TASK INPUT:
###

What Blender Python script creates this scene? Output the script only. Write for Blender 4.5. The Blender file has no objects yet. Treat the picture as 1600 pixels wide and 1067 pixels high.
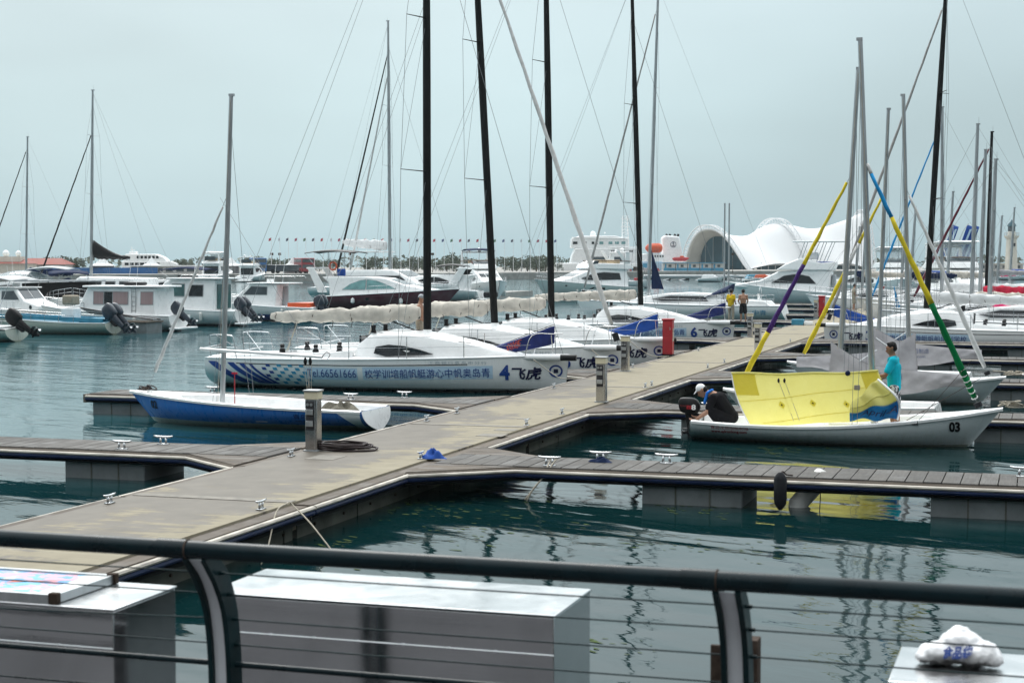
import bpy, bmesh, math, random
from math import sin, cos, pi, radians, sqrt, atan2
from mathutils import Vector, Matrix
random.seed(7)
scene = bpy.context.scene
COL = scene.collection
# ------------------------------------------------------------------ camera
F = 2600.0; CZ = 3.75
YAW = math.atan(832 / 2600); PIT = math.atan(125.5 / 2600)
cam_d = bpy.data.cameras.new('camera'); cam = bpy.data.objects.new('camera', cam_d); COL.objects.link(cam)
cam.location = (0, 0, CZ); cam.rotation_euler = (pi / 2 - PIT, 0, YAW)
cam_d.sensor_width = 36; cam_d.lens = 36 * F / 1600; cam_d.clip_start = .1; cam_d.clip_end = 9000
cam_d.dof.use_dof = True; cam_d.dof.focus_distance = 44; cam_d.dof.aperture_fstop = 5.6
scene.camera = cam
# ------------------------------------------------------------------ sky: overcast, sun veiled ahead and to the left
SUN_AZ = YAW + radians(14)          # to the left of the view direction
SUN_EL = radians(44)
sdir = Vector((-sin(SUN_AZ) * cos(SUN_EL), cos(SUN_AZ) * cos(SUN_EL), sin(SUN_EL)))
w = bpy.data.worlds.new('World'); scene.world = w; w.use_nodes = True
nt = w.node_tree; N = nt.nodes; Lk = nt.links; N.clear()
def wn(t, **k):
    n = N.new(t)
    for a, b in k.items(): setattr(n, a, b)
    return n
tc = wn('ShaderNodeTexCoord'); sep = wn('ShaderNodeSeparateXYZ'); Lk.new(tc.outputs['Generated'], sep.inputs[0])
el = wn('ShaderNodeMapRange'); el.inputs[1].default_value = 0.0; el.inputs[2].default_value = 1.0; Lk.new(sep.outputs['Z'], el.inputs[0])
cr = wn('ShaderNodeValToRGB'); Lk.new(el.outputs[0], cr.inputs[0])
e = cr.color_ramp.elements
e[0].position = 0; e[0].color = (.37, .515, .565, 1); e[1].position = 1; e[1].color = (2.5, 2.6, 2.64, 1)
for p, c in ((.04, (.40, .545, .595, 1)), (.09, (.45, .595, .64, 1)), (.16, (.53, .665, .705, 1)), (.4, (1.3, 1.41, 1.45, 1))):
    q = e.new(p); q.color = c
# veiled sun brightening, broad
dt = wn('ShaderNodeVectorMath', operation='DOT_PRODUCT'); Lk.new(tc.outputs['Generated'], dt.inputs[0]); dt.inputs[1].default_value = sdir
gm = wn('ShaderNodeMapRange'); gm.inputs[1].default_value = -.2; gm.inputs[2].default_value = 1; gm.inputs[3].default_value = .52; gm.inputs[4].default_value = 1.52; Lk.new(dt.outputs['Value'], gm.inputs[0])
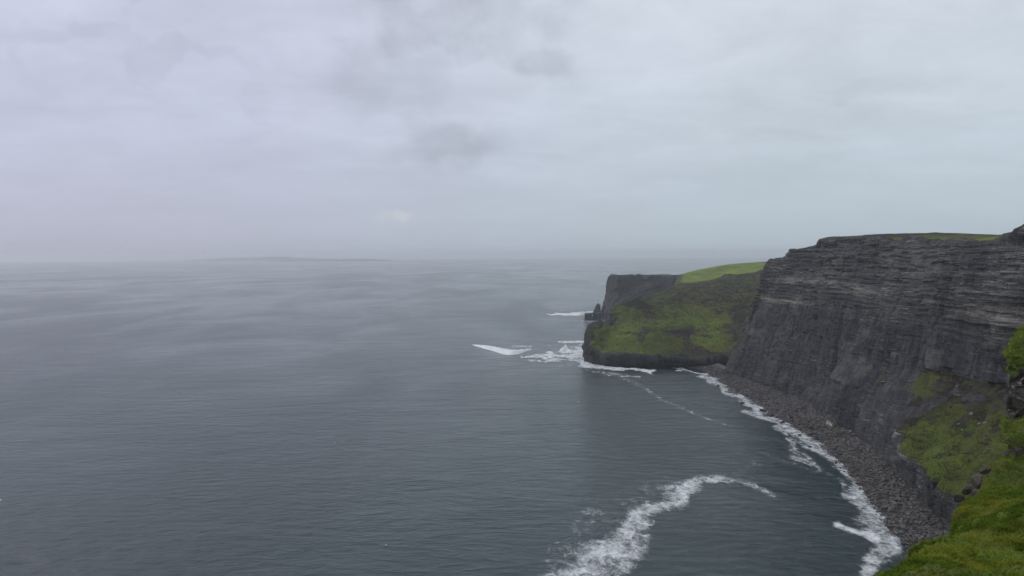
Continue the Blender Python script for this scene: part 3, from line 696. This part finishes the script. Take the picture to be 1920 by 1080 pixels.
island([(495, 0), (520, 14), (560, 22), (610, 34), (660, 46), (690, 44), (715, 28), (742, 0)], 15000, 'low dark strip of island on the horizon, the nearer of two')
island([(330, 0), (360, 30), (400, 55), (440, 70), (480, 74), (505, 98), (530, 88), (560, 55), (600, 40), (660, 0)], 18000, 'paler humped island behind and left of the low dark strip of island')
# ------------------------------------------------------------------ foam and surf
LINES = [
    # (strength, [(px, py, half width px), ...])  white water along the beach
    (.80, [(1268, 691, 3), (1300, 696, 6), (1328, 708, 8), (1362, 732, 9), (1412, 764, 12), (1440, 782, 13), (1480, 804, 15), (1530, 836, 17), (1568, 866, 18), (1592, 897, 19), (1614, 930, 20), (1634, 965, 28), (1655, 1000, 30), (1660, 1035, 26), (1640, 1062, 22), (1630, 1090, 14)]),
    (.6, [(1478, 822, 7), (1498, 850, 9), (1530, 876, 6), (1575, 905, 6), (1590, 935, 5)]),
    (.7, [(1482, 858, 6), (1505, 862, 7), (1520, 874, 3)]),
    (1.0, [(1576, 985, 9), (1592, 993, 7), (1620, 1000, 6), (1640, 1010, 12)]),
    (.45, [(1440, 855, 4), (1480, 866, 4), (1530, 885, 5)]),
    (.3, [(1660, 1045, 50), (1690, 1020, 30)]),
    # foot of the headland
    (1.0, [(1096, 680, 12), (1125, 688, 7), (1160, 692, 5), (1200, 694, 4), (1225, 698, 3)]),
    (.52, [(1100, 694, 4), (1150, 703, 3), (1180, 714, 4), (1215, 733, 4), (1240, 748, 4), (1275, 766, 4), (1325, 785, 4), (1370, 800, 2)]),
    (.6, [(1130, 700, 6), (1175, 705, 5), (1200, 708, 3)]),
    (1.0, [(990, 671, 4), (1040, 668, 8), (1075, 666, 15), (1098, 662, 22)]),
    (.9, [(1048, 642, 2), (1070, 641, 3), (1100, 641, 3)]),
    (.7, [(960, 650, 2), (995, 650, 3)]), (.6, [(1018, 648, 2), (1045, 648, 2)]),
    # farther out
    (1.0, [(1028, 590, 1.5), (1060, 589, 3), (1095, 588, 5), (1125, 587, 7)]),
    (.55, [(1010, 600, 1.5), (1060, 601, 2), (1100, 602, 3), (1135, 606, 3)]),
    (.6, [(885, 646, 1.5), (920, 654, 4), (950, 660, 4), (995, 656, 3)]),
    # drifting streak in the bay
    (.85, [(1060, 1100, 45), (1110, 1060, 40), (1150, 1030, 36), (1180, 1000, 28), (1195, 970, 22), (1225, 955, 20), (1262, 930, 24), (1292, 912, 20), (1320, 898, 12), (1350, 896, 8)]),
    (.75, [(1160, 1060, 30), (1190, 1040, 22), (1205, 1010, 16)]),
    (.66, [(1350, 897, 7), (1385, 903, 7), (1412, 913, 9), (1430, 922, 11), (1448, 932, 7)]),
    (.42, [(1040, 1060, 18), (1075, 1005, 24), (1110, 965, 30), (1140, 950, 24)]),
    (.36, [(1150, 985, 46), (1185, 945, 40), (1240, 915, 34), (1300, 900, 20)]),
    (.30, [(1380, 880, 20), (1420, 870, 20), (1445, 845, 12)]),
    (.9, [(-20, 936, 5), (6, 937, 4)]),
]
def foam():
    x0, x1, y0, y1 = -60, 320, 225, 1750
    ys = [y0]
    while ys[-1] < y1: ys.append(ys[-1] + max(.9, ys[-1] * .0022))
    ys = np.array(ys); xs = np.arange(x0, x1, 1.0)
    X, Y = np.meshgrid(xs, ys); Z = -(X ** 2 + Y ** 2) / (2 * EARTH)
    px, py = PROJ(np.stack([X, Y, Z], -1))
    best = np.zeros_like(X); soft = np.zeros_like(X)
    wx = fbm(X * .05, Y * .03, 0 * X, 4); wy = fbm(X * .05 + 9, Y * .03, 0 * X, 4)
    for st, pts in LINES:
        if pts[0][0] < 0: continue
        wmax = max(p[2] for p in pts)
        sc_ = np.clip(wmax * .55, 1, 14)
        qx, qy = px + wx * sc_ * 1.6, py + wy * sc_ * .8
        for (ax, ay, aw), (bx, by, bw) in zip(pts[:-1], pts[1:]):
            sel = (qx > min(ax, bx) - 3 * wmax) & (qx < max(ax, bx) + 3 * wmax) & (qy > min(ay, by) - 3 * wmax) & (qy < max(ay, by) + 3 * wmax)
            if not sel.any(): continue
            ux, uy = bx - ax, by - ay; L = ux * ux + uy * uy
            t = np.clip(((qx[sel] - ax) * ux + (qy[sel] - ay) * uy) / L, 0, 1)
            dd = np.hypot(qx[sel] - ax - t * ux, (qy[sel] - ay - t * uy) * 1.25) / (aw + (bw - aw) * t)
            best[sel] = np.maximum(best[sel], st * (1 - sstep(dd, .25, 1.9)))
    keepv = best > .03
    Fq = gridfaces(*X.shape); keep = keepv.ravel()[Fq].any(1)
    mask = np.stack([best * 1.05 - .12, sstep(best, .02, .2), 0 * best, 1 + 0 * best], -1).reshape(-1, 4)
    V = np.stack([X, Y, Z + .18 + .5 * sstep(best, .5, 1) * np.abs(fbm(X * .2, Y * .2, 0 * X, 3))], -1).reshape(-1, 3)
    v_, f_, a_ = submesh(V, Fq, keep, {'mask': mask})
    o = npmesh('sea_foam', v_, f_, M_FOAM, None, a_)
    tag(o, 'white foam along the beach, round the headland foot and drifting across the bay', kind='stuff')
foam()
def breaker(label, pts, h, depth, seed):
    """a breaking wave: ridge along pts [(px,py,rel height)]"""
    n, m = 160, 26
    q = np.array([W(a, b, z=-(W(a, b, z=0)[1] ** 2) / (2 * EARTH)) for a, b, _ in pts]); r = np.array([p[2] for p in pts])
    t = np.linspace(0, len(pts) - 1, n); L = catmull(q, t); hh = np.maximum(catmull(r, t), 0)
    V = []
    for j in range(m):
        u = j / (m - 1)
        prof = np.where(u < .35, sstep(u, 0, .35), 1 - sstep(u, .35, 1.0)) * 1.0
        X = L[:, 0]; Y = L[:, 1] + (u - .35) * depth * (.25 + hh)
        rough = 1 + .45 * fbm(X * .15 + seed, Y * .2, 0 * X, 4)
        V.append(np.stack([X + 1.2 * perlin(X * .2, Y * .2, 0 * X + seed), Y + 1.5 * perlin(X * .12, Y * .12, 0 * X + 4 + seed), L[:, 2] - .3 + h * hh * prof * rough], 1))
    V = np.array(V); b = q[len(q) // 2].copy()
    o = npmesh('breaking_wave', V.reshape(-1, 3) - b, gridfaces(m, n), M_SURF, None); o.location = b
    tag(o, label, 'wave', 'white waves breaking offshore')
breaker('long white breaker on open water well left of the green headland', [(884, 646, 0), (900, 650, .5), (925, 656, .9), (948, 662, 1), (968, 662, .8), (985, 658, .5), (998, 654, 0)], 4.8, 38, 1.0)
breaker('far white breaker running in to the low pierced rock', [(1028, 591, 0), (1045, 590, .7), (1065, 590, .5), (1085, 590, .9), (1105, 588, 1), (1128, 586, .8), (1140, 586, 0)], 4.5, 26, 5.0)
breaker('white wave peaking in a burst of spray just off the headland tip', [(1040, 661, 0), (1048, 660, .25), (1055, 660, .9), (1060, 660, 1), (1066, 661, .75), (1072, 662, .3), (1078, 662, 0)], 7.5, 12, 9.0)
breaker('small white crest between the headland tip and the long breaker', [(1048, 643, 0), (1060, 643, .6), (1080, 642, .8), (1100, 642, .6), (1110, 642, 0)], 1.6, 10, 12.0)
breaker('small whitecap at the left edge of the picture', [(-30, 935, 0), (-12, 936, .8), (0, 937, .7), (7, 938, 0)], .8, 2.2, 3.0)
# ------------------------------------------------------------------ seabirds on the water
def gull(px, py, label, s=1.0, z=0.0):
    q = W(px, py, z=z)
    prof = [(-.5, .02), (-.42, .09), (-.25, .17), (0, .21), (.2, .18), (.32, .10), (.40, .085), (.48, .09), (.55, .05), (.66, .01)]
    n = 12; V = []; Fs = []
    for i, (x, r) in enumerate(prof):
        lift = .12 + (.14 if x > .3 else 0) + (.06 if x < -.35 else 0)
        for k in range(n): a = 2 * math.pi * k / n; V.append((x * s, r * math.cos(a) * s, (lift + r * .9 * math.sin(a)) * s))
    for i in range(len(prof) - 1):
        for k in range(n): Fs.append((i * n + k, i * n + (k + 1) % n, (i + 1) * n + (k + 1) % n, (i + 1) * n + k))
    me = bpy.data.meshes.new('seabird'); me.from_pydata(V, [], Fs); me.materials.append(M_BIRD)
    for p in me.polygons: p.use_smooth = True
    o = link(bpy.data.objects.new('seabird', me)); o.location = q; o.rotation_euler[2] = random.uniform(0, 6)
    tag(o, label, 'seabird', 'white seabirds sitting on the open water')
    w_ = bpy.data.meshes.new('wing'); wv = [(-.45 * s, .16 * s, .22 * s), (.18 * s, .20 * s, .20 * s), (.15 * s, .10 * s, .32 * s), (-.40 * s, .03 * s, .30 * s), (-.66 * s, .05 * s, .25 * s)]
    for sg in (1, -1):
        wm = bpy.data.meshes.new('wing'); vv = [(a, b * sg, c) for a, b, c in wv] + [(a, b * sg * .9, c - .03 * s) for a, b, c in wv]
        wm.from_pydata(vv, [], [(0, 1, 2, 3, 4), (9, 8, 7, 6, 5)] + [(i, (i + 1) % 5, 5 + (i + 1) % 5, 5 + i) for i in range(5)]); wm.materials.append(M_WING)
        link(bpy.data.objects.new('wing', wm), o)
M_BIRD = plain('white_feathers', (.82, .82, .80)); M_WING = plain('grey_feathers', (.45, .47, .5))
gull(628, 831, 'tiny white seabird on the open water, upper left of the two off the bay', 1.5)
gull(724, 1023, 'tiny white seabird on the open water near the bottom edge of the picture', 1.3)
gull(1085, 754, 'tiny white seabird on the water below the headland tip', 1.5)
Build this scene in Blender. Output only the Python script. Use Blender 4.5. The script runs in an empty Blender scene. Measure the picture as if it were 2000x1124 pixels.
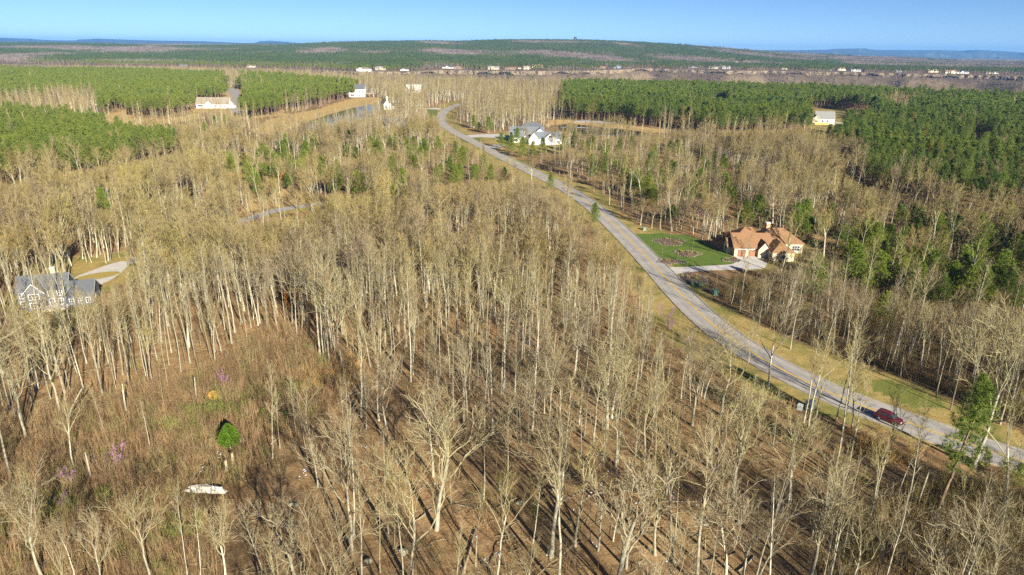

###

PROBLEM REQUIREMENTS: Scan the entries above. Copy each line that has the string "objects".

RESPONSE:
What Blender Python script creates this scene? Output the script only. Write for Blender 4.5. The Blender file has no objects yet. Treat the picture as 1600 pixels wide and 1067 pixels high.
cam_d = bpy.data.cameras.new('camera'); cam = bpy.data.objects.new('camera', cam_d); COL.objects.link(cam)
    o = link(bpy.data.objects.new('seabird', me)); o.location = q; o.rotation_euler[2] = random.uniform(0, 6)
        link(bpy.data.objects.new('wing', wm), o)